(Scene modeling code data)
* * *
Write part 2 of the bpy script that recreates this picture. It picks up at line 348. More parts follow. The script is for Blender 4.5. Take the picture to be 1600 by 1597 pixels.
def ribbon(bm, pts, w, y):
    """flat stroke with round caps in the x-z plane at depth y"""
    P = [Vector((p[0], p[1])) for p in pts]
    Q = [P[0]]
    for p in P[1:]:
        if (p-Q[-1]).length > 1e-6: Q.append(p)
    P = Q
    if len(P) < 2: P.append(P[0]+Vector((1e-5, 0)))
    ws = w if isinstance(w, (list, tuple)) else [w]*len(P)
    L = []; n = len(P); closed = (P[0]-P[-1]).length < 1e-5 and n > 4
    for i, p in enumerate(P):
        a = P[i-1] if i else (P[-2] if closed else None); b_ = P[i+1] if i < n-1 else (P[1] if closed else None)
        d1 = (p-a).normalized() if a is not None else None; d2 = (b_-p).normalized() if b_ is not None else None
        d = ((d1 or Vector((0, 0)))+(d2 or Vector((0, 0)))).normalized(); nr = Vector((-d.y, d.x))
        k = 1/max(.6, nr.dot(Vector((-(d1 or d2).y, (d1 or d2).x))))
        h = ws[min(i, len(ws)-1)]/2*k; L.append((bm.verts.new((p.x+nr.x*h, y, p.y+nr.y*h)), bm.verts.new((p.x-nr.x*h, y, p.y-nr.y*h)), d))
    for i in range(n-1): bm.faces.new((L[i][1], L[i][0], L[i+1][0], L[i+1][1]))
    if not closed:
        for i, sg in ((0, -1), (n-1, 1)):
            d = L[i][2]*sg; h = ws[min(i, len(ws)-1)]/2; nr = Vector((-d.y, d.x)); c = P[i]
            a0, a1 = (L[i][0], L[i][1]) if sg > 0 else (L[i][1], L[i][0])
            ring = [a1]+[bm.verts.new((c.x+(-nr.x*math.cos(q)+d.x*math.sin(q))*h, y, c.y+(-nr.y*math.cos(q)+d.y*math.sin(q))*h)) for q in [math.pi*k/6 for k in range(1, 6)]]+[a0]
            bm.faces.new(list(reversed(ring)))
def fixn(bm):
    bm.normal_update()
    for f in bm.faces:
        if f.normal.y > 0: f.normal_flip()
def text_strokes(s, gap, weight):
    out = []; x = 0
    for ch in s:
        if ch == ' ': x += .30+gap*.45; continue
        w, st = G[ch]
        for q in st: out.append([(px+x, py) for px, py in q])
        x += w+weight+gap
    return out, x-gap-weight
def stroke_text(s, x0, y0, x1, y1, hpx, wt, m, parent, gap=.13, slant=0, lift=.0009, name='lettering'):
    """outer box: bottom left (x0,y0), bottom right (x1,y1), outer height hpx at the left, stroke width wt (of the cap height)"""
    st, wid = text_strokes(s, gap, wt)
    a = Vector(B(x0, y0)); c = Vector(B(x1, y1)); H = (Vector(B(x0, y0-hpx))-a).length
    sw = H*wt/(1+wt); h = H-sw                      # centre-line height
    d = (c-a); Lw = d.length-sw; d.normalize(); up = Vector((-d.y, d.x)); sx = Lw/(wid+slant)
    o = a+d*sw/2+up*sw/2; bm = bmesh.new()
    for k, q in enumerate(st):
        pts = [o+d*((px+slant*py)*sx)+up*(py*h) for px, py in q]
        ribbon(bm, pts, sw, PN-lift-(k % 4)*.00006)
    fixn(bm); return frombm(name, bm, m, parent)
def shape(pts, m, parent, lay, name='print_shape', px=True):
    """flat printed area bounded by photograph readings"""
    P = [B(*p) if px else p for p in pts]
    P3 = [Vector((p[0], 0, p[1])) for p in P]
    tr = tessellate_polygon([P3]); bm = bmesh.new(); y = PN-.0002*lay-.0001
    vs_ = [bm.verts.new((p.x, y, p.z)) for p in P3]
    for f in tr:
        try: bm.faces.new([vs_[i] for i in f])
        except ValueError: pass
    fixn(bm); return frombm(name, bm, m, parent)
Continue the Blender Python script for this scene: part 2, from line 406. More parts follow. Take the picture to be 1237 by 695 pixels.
* * *
__Task statement__
Extract the complete data, matching each line exactly.

__Solution to the problem__
Write part 2 of the bpy script that recreates this picture. It picks up at line 348. More parts follow. The script is for Blender 4.5. Take the picture to be 1600 by 1597 pixels.
def ribbon(bm, pts, w, y):
    """flat stroke with round caps in the x-z plane at depth y"""
    P = [Vector((p[0], p[1])) for p in pts]
    Q = [P[0]]
    for p in P[1:]:
        if (p-Q[-1]).length > 1e-6: Q.append(p)
    P = Q
    if len(P) < 2: P.append(P[0]+Vector((1e-5, 0)))
    ws = w if isinstance(w, (list, tuple)) else [w]*len(P)
    L = []; n = len(P); closed = (P[0]-P[-1]).length < 1e-5 and n > 4
    for i, p in enumerate(P):
        a = P[i-1] if i else (P[-2] if closed else None); b_ = P[i+1] if i < n-1 else (P[1] if closed else None)
        d1 = (p-a).normalized() if a is not None else None; d2 = (b_-p).normalized() if b_ is not None else None
        d = ((d1 or Vector((0, 0)))+(d2 or Vector((0, 0)))).normalized(); nr = Vector((-d.y, d.x))
        k = 1/max(.6, nr.dot(Vector((-(d1 or d2).y, (d1 or d2).x))))
        h = ws[min(i, len(ws)-1)]/2*k; L.append((bm.verts.new((p.x+nr.x*h, y, p.y+nr.y*h)), bm.verts.new((p.x-nr.x*h, y, p.y-nr.y*h)), d))
    for i in range(n-1): bm.faces.new((L[i][1], L[i][0], L[i+1][0], L[i+1][1]))
    if not closed:
        for i, sg in ((0, -1), (n-1, 1)):
            d = L[i][2]*sg; h = ws[min(i, len(ws)-1)]/2; nr = Vector((-d.y, d.x)); c = P[i]
            a0, a1 = (L[i][0], L[i][1]) if sg > 0 else (L[i][1], L[i][0])
            ring = [a1]+[bm.verts.new((c.x+(-nr.x*math.cos(q)+d.x*math.sin(q))*h, y, c.y+(-nr.y*math.cos(q)+d.y*math.sin(q))*h)) for q in [math.pi*k/6 for k in range(1, 6)]]+[a0]
            bm.faces.new(list(reversed(ring)))
def fixn(bm):
    bm.normal_update()
    for f in bm.faces:
        if f.normal.y > 0: f.normal_flip()
def text_strokes(s, gap, weight):
    out = []; x = 0
    for ch in s:
        if ch == ' ': x += .30+gap*.45; continue
        w, st = G[ch]
        for q in st: out.append([(px+x, py) for px, py in q])
        x += w+weight+gap
    return out, x-gap-weight
def stroke_text(s, x0, y0, x1, y1, hpx, wt, m, parent, gap=.13, slant=0, lift=.0009, name='lettering'):
    """outer box: bottom left (x0,y0), bottom right (x1,y1), outer height hpx at the left, stroke width wt (of the cap height)"""
    st, wid = text_strokes(s, gap, wt)
    a = Vector(B(x0, y0)); c = Vector(B(x1, y1)); H = (Vector(B(x0, y0-hpx))-a).length
    sw = H*wt/(1+wt); h = H-sw                      # centre-line height
    d = (c-a); Lw = d.length-sw; d.normalize(); up = Vector((-d.y, d.x)); sx = Lw/(wid+slant)
    o = a+d*sw/2+up*sw/2; bm = bmesh.new()
    for k, q in enumerate(st):
        pts = [o+d*((px+slant*py)*sx)+up*(py*h) for px, py in q]
        ribbon(bm, pts, sw, PN-lift-(k % 4)*.00006)
    fixn(bm); return frombm(name, bm, m, parent)
def shape(pts, m, parent, lay, name='print_shape', px=True):
    """flat printed area bounded by photograph readings"""
    P = [B(*p) if px else p for p in pts]
    P3 = [Vector((p[0], 0, p[1])) for p in P]
    tr = tessellate_polygon([P3]); bm = bmesh.new(); y = PN-.0002*lay-.0001
    vs_ = [bm.verts.new((p.x, y, p.z)) for p in P3]
    for f in tr:
        try: bm.faces.new([vs_[i] for i in f])
        except ValueError: pass
    fixn(bm); return frombm(name, bm, m, parent)
Continue the Blender Python script for this scene: part 2, from line 406. More parts follow. Take the picture to be 1237 by 695 pixels.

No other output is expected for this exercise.